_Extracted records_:
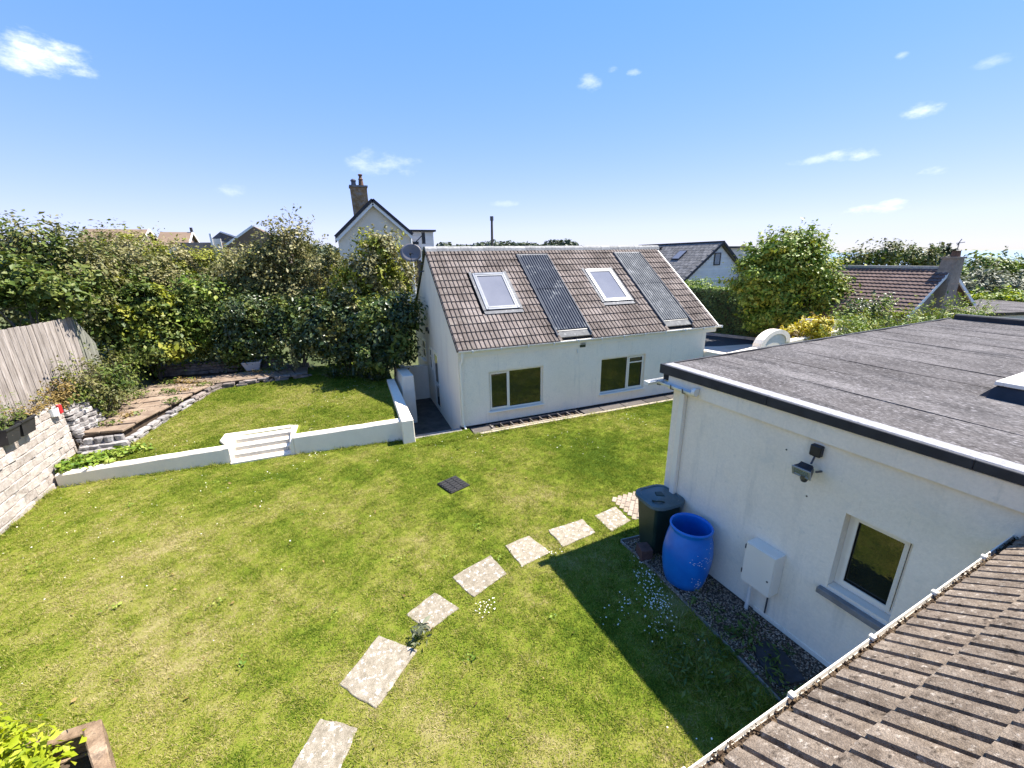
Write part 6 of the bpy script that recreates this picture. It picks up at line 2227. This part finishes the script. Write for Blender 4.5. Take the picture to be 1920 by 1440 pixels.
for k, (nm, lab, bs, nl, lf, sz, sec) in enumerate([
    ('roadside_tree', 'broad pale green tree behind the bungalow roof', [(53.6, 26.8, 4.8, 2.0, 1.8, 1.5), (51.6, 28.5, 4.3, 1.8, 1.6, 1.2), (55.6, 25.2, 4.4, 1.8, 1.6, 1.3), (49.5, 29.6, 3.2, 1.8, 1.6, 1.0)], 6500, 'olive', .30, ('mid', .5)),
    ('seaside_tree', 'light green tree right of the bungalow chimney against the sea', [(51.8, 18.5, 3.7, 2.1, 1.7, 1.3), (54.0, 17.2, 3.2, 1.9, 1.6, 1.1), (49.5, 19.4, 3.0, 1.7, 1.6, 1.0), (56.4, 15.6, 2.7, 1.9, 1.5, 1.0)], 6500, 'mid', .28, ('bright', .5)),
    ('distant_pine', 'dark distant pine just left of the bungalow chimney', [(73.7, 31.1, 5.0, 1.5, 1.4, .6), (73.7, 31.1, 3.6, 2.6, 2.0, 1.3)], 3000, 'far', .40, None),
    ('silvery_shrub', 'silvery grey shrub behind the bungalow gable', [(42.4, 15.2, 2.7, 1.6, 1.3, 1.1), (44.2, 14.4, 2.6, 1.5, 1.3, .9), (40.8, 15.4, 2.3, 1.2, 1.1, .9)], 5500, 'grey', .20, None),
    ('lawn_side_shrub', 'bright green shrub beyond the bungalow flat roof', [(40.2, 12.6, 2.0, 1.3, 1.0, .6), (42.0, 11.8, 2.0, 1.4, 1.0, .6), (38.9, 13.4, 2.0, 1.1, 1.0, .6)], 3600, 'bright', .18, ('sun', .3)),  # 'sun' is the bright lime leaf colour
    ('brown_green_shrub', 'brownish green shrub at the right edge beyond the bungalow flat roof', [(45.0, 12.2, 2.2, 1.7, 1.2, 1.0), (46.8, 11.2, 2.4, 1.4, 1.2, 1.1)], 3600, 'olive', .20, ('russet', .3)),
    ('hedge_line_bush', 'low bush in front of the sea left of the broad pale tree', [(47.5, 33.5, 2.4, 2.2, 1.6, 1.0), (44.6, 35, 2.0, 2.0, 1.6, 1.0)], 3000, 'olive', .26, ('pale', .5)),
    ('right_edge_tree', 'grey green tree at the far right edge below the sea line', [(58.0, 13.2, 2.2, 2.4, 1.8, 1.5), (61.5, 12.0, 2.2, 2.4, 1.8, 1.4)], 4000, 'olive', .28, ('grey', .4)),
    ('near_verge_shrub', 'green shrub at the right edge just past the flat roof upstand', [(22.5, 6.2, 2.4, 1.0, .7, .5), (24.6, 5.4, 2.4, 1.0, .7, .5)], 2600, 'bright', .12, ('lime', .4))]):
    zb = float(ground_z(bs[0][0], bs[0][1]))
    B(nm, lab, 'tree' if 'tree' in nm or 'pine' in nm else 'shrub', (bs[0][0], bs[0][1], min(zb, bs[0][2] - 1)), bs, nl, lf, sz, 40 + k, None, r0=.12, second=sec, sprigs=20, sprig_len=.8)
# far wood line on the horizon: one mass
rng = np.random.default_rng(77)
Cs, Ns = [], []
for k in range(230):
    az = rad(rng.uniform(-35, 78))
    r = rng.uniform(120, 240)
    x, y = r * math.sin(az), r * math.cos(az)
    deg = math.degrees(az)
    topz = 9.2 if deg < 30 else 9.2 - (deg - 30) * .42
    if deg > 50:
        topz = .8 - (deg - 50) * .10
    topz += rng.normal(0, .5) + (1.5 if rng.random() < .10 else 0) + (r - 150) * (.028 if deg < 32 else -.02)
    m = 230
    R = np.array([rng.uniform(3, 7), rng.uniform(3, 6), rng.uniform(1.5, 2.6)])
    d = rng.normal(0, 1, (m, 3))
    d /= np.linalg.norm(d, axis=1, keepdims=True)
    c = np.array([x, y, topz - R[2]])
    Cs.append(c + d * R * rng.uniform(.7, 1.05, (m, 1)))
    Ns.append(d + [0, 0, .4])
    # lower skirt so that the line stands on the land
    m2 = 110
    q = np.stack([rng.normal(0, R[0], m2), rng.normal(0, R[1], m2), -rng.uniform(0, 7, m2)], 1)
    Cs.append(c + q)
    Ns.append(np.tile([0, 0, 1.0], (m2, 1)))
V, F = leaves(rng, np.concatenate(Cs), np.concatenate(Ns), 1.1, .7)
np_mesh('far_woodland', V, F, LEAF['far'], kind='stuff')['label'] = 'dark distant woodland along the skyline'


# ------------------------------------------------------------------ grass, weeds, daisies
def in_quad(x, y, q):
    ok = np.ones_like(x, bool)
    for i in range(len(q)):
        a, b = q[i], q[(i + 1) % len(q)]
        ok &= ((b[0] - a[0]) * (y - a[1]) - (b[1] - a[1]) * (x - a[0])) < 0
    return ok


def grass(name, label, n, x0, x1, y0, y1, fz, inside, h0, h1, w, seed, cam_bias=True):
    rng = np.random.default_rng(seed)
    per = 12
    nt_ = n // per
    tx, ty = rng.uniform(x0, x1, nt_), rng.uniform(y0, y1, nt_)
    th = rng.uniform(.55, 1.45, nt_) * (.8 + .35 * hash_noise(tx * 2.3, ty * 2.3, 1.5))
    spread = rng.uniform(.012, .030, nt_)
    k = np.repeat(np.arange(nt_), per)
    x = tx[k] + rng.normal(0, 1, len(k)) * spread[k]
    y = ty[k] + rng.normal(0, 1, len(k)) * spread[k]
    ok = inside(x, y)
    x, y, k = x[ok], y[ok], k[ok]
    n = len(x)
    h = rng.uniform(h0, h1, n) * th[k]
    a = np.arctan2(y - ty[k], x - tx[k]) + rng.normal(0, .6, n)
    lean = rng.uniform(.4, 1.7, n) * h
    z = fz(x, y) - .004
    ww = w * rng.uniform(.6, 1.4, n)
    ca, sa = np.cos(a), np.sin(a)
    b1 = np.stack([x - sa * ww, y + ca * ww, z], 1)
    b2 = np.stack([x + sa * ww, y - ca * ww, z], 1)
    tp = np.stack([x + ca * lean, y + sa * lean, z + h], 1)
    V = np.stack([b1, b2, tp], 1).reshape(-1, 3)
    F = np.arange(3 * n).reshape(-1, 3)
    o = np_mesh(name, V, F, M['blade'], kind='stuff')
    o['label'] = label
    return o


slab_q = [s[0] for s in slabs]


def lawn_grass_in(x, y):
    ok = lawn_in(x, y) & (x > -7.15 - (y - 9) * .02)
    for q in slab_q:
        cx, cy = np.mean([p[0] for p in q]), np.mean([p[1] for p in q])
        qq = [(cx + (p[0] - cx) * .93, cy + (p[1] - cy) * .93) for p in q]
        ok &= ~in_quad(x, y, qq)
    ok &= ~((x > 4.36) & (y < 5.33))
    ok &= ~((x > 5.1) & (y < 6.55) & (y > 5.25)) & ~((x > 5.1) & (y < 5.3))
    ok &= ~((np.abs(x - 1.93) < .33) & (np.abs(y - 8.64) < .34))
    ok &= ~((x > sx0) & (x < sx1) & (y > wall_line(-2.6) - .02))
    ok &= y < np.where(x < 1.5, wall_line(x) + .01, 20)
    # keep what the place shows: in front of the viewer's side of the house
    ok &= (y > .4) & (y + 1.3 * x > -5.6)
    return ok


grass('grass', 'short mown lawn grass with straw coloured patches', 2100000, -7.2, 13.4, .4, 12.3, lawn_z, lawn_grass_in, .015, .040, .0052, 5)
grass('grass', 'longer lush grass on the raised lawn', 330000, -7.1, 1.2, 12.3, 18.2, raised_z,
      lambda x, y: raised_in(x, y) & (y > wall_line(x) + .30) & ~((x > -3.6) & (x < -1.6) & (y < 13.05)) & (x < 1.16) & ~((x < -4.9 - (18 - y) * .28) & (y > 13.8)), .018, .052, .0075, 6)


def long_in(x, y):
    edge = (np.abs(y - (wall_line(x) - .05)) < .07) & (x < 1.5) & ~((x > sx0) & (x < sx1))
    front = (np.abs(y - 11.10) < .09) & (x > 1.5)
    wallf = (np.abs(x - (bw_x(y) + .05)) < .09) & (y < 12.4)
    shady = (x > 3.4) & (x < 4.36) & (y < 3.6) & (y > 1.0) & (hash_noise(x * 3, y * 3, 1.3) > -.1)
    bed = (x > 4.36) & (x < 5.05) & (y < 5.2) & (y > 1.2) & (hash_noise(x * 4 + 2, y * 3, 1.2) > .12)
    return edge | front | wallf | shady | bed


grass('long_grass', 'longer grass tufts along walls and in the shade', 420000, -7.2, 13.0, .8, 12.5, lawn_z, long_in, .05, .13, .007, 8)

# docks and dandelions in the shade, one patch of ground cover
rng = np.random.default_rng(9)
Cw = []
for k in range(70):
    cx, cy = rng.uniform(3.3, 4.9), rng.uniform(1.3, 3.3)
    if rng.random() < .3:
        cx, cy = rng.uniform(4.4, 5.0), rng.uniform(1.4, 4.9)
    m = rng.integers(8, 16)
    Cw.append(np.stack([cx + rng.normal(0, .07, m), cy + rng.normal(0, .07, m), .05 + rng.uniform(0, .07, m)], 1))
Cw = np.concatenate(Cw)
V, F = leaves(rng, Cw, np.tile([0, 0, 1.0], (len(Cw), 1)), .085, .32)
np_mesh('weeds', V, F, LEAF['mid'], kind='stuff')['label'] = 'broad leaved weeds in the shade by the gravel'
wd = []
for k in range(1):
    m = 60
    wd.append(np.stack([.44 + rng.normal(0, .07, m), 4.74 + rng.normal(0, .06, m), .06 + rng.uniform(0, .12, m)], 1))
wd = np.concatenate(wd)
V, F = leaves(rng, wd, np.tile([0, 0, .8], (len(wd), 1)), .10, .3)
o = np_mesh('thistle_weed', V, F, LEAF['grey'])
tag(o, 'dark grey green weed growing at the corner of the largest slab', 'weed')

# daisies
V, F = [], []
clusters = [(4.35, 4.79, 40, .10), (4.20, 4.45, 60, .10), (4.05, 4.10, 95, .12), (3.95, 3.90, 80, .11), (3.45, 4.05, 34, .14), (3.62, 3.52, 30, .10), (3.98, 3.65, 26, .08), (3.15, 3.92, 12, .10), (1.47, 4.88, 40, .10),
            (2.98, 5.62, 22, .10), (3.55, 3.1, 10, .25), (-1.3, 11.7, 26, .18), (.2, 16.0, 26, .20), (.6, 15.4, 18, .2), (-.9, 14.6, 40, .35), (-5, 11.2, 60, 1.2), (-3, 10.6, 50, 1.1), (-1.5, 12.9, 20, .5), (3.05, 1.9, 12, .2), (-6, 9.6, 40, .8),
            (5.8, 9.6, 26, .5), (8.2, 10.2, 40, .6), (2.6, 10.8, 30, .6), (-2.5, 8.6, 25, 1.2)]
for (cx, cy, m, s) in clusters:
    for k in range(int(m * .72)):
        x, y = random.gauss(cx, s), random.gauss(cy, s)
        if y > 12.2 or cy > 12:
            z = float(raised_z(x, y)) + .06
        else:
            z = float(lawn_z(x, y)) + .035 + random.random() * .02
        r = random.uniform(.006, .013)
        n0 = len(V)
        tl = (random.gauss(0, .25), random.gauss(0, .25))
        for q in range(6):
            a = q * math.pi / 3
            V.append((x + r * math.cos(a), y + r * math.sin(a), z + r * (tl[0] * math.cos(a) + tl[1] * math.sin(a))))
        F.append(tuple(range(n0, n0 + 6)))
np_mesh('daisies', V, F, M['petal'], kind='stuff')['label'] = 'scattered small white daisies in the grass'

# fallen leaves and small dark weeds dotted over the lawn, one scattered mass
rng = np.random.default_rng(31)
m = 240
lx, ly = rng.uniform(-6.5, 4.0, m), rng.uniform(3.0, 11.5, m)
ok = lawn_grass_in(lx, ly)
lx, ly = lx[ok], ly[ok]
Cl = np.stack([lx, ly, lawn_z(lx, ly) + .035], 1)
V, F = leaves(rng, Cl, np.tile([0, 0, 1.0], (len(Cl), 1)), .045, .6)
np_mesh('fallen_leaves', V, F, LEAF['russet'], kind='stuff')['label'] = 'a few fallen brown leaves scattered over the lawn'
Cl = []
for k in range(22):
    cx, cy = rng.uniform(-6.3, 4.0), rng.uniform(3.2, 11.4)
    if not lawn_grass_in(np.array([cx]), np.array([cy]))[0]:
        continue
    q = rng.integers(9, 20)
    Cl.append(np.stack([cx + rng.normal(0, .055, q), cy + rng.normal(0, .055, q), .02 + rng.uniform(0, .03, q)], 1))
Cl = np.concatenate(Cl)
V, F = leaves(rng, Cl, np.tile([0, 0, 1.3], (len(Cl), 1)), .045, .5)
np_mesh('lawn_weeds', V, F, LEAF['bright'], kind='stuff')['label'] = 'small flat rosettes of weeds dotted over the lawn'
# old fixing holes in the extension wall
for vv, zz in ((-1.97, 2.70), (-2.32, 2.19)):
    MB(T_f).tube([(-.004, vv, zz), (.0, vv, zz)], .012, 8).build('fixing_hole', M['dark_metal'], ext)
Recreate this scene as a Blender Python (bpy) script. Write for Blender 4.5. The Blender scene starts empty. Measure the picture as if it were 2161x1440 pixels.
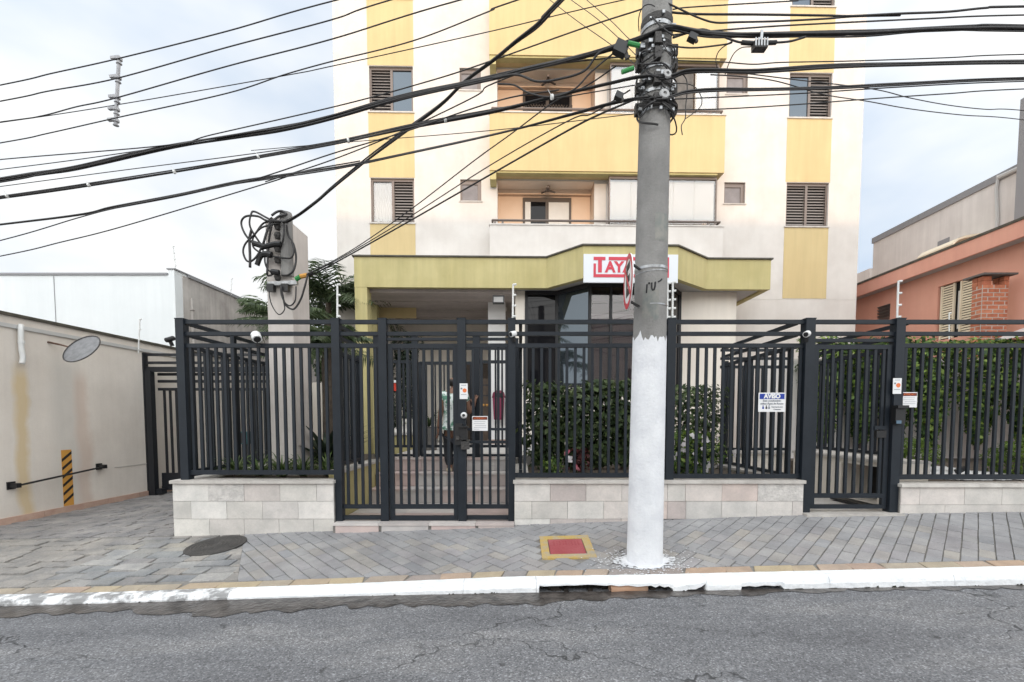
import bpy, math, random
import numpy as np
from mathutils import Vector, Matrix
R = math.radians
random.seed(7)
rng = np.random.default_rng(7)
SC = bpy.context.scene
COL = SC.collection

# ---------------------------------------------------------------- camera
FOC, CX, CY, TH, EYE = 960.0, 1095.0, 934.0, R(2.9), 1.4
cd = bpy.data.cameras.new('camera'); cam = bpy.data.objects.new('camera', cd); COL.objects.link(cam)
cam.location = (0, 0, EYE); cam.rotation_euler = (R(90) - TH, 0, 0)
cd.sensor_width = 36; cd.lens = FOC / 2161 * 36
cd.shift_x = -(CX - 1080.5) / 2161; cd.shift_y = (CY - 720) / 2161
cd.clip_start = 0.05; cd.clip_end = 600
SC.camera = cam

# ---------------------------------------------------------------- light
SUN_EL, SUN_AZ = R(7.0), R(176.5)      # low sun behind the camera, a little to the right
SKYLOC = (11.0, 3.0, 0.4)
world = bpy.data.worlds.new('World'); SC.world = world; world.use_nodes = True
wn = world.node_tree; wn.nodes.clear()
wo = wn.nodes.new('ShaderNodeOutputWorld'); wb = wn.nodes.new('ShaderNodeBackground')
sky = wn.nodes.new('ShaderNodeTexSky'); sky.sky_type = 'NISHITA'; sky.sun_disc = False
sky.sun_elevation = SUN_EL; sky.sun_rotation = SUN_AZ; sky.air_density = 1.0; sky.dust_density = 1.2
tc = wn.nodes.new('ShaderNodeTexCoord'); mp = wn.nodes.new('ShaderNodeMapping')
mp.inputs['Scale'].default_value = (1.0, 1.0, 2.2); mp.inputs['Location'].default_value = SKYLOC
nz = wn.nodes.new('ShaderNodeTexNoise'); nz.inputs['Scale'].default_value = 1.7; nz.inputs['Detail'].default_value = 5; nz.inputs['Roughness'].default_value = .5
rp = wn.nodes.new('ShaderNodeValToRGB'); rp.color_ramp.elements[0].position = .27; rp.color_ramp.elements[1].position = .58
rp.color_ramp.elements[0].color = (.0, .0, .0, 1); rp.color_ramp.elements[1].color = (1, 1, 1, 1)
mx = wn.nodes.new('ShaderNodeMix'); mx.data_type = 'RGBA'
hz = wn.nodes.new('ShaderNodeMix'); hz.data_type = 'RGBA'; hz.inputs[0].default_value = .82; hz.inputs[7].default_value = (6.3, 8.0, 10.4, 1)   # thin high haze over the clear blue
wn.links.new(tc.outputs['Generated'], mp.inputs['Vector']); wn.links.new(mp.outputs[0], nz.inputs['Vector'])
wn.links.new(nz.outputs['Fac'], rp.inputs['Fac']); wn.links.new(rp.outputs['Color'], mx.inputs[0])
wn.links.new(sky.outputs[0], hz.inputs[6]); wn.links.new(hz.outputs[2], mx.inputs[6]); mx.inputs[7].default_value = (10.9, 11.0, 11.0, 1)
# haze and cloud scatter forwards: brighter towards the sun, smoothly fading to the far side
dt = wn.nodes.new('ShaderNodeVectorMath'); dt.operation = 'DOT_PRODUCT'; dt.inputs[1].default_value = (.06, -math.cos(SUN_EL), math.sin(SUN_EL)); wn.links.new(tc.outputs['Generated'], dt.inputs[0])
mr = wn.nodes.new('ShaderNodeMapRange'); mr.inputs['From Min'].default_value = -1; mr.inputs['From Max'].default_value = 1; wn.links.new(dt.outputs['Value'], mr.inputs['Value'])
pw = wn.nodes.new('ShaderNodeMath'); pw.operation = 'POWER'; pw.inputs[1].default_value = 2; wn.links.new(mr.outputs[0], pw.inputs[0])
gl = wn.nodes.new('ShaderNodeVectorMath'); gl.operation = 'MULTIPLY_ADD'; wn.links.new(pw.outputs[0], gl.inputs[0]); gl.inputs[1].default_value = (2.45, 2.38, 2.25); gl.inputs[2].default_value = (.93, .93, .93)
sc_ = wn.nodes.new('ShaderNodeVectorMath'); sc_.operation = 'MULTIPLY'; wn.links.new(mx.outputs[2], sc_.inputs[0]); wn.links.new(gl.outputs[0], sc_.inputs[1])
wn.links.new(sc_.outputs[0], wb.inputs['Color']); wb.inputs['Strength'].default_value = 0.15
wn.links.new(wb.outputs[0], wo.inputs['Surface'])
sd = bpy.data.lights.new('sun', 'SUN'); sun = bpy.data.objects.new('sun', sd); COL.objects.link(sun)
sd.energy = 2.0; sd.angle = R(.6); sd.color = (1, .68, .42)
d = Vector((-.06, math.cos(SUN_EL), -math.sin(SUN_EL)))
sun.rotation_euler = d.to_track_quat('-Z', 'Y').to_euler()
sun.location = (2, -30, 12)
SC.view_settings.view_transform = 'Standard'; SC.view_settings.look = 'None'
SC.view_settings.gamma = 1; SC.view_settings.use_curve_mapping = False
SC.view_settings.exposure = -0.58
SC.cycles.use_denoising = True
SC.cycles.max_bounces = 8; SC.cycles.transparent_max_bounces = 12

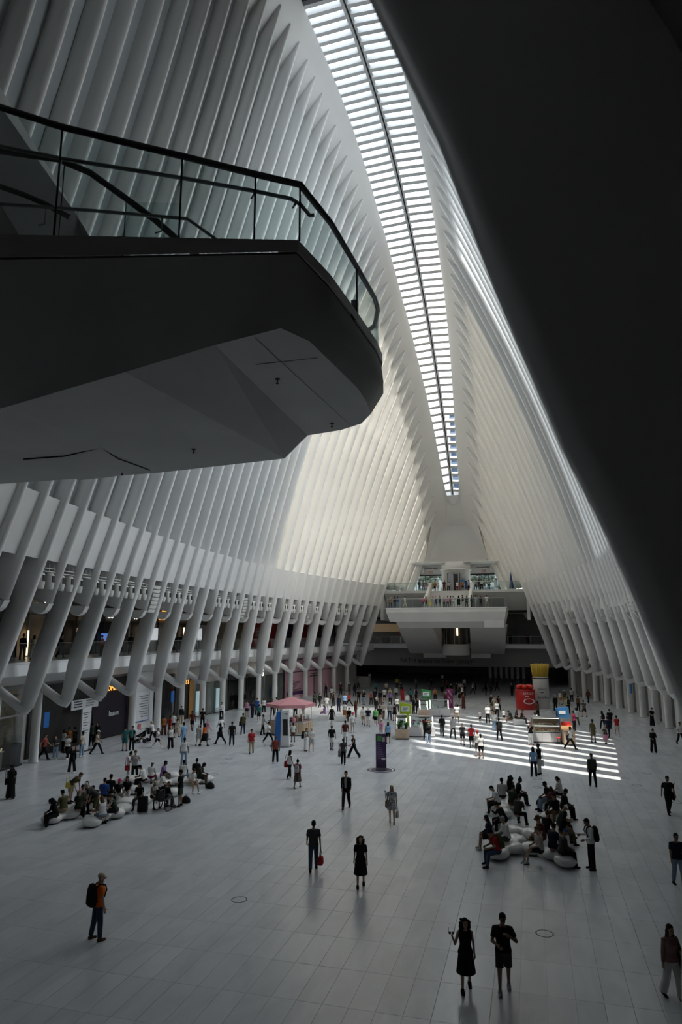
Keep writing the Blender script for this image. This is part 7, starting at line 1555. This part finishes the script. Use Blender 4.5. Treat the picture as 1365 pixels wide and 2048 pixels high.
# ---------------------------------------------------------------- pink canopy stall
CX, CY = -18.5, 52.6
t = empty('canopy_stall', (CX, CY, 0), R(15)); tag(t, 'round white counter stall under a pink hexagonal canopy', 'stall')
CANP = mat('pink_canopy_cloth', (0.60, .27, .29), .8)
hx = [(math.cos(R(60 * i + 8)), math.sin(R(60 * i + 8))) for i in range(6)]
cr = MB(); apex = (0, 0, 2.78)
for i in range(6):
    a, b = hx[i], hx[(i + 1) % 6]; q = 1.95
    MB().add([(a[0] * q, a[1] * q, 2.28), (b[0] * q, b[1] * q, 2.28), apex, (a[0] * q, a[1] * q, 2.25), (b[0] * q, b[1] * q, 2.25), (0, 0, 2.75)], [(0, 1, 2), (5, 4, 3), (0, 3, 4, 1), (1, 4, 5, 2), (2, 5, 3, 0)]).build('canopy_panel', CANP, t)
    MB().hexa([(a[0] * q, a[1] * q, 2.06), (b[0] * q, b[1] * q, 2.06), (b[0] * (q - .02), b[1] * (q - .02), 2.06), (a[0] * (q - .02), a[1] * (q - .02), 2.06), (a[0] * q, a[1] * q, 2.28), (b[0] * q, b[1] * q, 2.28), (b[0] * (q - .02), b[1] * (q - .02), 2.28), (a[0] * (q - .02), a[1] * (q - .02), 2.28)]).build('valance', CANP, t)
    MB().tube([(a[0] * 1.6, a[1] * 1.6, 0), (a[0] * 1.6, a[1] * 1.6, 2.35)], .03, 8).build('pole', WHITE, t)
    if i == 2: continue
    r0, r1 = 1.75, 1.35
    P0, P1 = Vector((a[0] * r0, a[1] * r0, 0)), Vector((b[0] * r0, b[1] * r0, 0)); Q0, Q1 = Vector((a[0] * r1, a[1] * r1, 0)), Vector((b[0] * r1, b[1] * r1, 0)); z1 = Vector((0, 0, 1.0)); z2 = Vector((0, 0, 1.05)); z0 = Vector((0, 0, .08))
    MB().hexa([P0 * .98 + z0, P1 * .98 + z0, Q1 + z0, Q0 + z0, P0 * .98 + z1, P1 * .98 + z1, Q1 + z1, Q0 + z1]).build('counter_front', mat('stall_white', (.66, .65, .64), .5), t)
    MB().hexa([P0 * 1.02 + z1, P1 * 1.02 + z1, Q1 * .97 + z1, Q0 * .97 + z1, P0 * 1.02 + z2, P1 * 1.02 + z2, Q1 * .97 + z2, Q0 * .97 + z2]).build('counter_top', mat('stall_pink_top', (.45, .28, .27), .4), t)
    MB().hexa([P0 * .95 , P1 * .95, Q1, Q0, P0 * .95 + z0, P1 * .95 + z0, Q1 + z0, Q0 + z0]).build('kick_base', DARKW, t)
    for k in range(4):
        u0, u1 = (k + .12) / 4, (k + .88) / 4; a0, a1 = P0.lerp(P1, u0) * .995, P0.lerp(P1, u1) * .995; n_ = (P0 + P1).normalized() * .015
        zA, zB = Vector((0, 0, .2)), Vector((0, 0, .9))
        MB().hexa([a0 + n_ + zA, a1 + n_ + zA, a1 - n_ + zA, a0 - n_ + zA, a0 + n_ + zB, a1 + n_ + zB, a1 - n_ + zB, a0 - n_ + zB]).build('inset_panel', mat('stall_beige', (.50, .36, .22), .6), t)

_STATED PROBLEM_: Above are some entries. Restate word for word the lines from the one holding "Recreate this scene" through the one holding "SC.camera = cam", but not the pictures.

_ANSWER BELOW_:
Recreate this scene as a Blender Python (bpy) script. Write for Blender 4.5. The Blender scene starts empty. Measure the picture as if it were 2161x1440 pixels.
import bpy, math, random
import numpy as np
from mathutils import Vector, Matrix
R = math.radians
random.seed(7)
rng = np.random.default_rng(7)
SC = bpy.context.scene
COL = SC.collection

# ---------------------------------------------------------------- camera
FOC, CX, CY, TH, EYE = 960.0, 1095.0, 934.0, R(2.9), 1.4
cd = bpy.data.cameras.new('camera'); cam = bpy.data.objects.new('camera', cd); COL.objects.link(cam)
cam.location = (0, 0, EYE); cam.rotation_euler = (R(90) - TH, 0, 0)
cd.sensor_width = 36; cd.lens = FOC / 2161 * 36
cd.shift_x = -(CX - 1080.5) / 2161; cd.shift_y = (CY - 720) / 2161
cd.clip_start = 0.05; cd.clip_end = 600
SC.camera = cam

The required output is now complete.